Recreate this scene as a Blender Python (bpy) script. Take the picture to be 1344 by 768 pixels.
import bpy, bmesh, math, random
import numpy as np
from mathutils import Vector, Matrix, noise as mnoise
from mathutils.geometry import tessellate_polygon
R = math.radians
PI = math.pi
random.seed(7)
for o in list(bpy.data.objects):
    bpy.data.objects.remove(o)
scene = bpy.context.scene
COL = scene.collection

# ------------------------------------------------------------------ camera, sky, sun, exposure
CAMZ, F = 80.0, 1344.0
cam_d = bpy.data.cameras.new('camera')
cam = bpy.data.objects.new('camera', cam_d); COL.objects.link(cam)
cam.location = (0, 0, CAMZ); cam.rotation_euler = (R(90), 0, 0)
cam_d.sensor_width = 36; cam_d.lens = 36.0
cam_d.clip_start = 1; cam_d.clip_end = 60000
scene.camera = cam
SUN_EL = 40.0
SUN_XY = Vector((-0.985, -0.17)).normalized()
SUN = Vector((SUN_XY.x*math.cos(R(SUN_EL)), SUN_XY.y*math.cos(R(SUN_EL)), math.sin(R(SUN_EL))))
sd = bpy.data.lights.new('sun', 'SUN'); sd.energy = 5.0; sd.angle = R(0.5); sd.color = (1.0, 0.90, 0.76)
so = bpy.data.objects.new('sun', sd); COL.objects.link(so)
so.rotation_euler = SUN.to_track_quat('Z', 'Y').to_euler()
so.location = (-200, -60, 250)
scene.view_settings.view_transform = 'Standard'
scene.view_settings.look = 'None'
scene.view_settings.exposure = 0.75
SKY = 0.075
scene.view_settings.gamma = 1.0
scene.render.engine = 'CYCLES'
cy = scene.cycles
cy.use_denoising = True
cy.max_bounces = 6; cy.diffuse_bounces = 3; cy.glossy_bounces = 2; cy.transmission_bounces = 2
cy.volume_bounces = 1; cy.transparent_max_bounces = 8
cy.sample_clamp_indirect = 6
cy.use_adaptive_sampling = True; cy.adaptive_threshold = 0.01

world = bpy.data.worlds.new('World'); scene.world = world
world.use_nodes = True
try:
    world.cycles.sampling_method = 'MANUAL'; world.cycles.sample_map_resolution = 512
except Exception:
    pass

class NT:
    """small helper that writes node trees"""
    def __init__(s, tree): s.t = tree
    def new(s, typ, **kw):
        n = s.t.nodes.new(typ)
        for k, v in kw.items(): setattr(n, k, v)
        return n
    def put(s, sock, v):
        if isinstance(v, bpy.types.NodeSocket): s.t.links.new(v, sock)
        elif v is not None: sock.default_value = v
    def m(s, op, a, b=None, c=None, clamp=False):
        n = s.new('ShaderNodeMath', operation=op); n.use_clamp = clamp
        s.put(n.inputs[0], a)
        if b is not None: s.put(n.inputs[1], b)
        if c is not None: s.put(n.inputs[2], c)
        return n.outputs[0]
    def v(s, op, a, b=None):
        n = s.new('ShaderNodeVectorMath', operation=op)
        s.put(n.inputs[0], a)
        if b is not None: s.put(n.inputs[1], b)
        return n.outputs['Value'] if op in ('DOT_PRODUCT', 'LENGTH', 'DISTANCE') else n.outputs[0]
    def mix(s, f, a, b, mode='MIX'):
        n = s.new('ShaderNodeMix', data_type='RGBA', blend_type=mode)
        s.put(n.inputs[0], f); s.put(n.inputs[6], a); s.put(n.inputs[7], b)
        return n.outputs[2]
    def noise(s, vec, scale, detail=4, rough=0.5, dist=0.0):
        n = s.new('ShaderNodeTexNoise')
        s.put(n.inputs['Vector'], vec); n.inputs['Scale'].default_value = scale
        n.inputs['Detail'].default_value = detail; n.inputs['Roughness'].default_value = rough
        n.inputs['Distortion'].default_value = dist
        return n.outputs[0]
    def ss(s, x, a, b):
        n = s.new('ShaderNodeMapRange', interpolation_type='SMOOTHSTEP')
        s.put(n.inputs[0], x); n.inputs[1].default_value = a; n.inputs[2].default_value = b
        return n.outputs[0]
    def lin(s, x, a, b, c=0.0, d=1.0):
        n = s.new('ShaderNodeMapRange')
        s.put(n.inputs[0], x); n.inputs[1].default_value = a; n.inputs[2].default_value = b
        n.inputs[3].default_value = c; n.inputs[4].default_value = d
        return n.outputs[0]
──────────
**What is required**: Without changing anything, quote the lines from the top of the data to the line that contains "COL = scene.collection", including that line.

**Solution**:
Recreate this scene as a Blender Python (bpy) script. Take the picture to be 1344 by 768 pixels.
import bpy, bmesh, math, random
import numpy as np
from mathutils import Vector, Matrix, noise as mnoise
from mathutils.geometry import tessellate_polygon
R = math.radians
PI = math.pi
random.seed(7)
for o in list(bpy.data.objects):
    bpy.data.objects.remove(o)
scene = bpy.context.scene
COL = scene.collection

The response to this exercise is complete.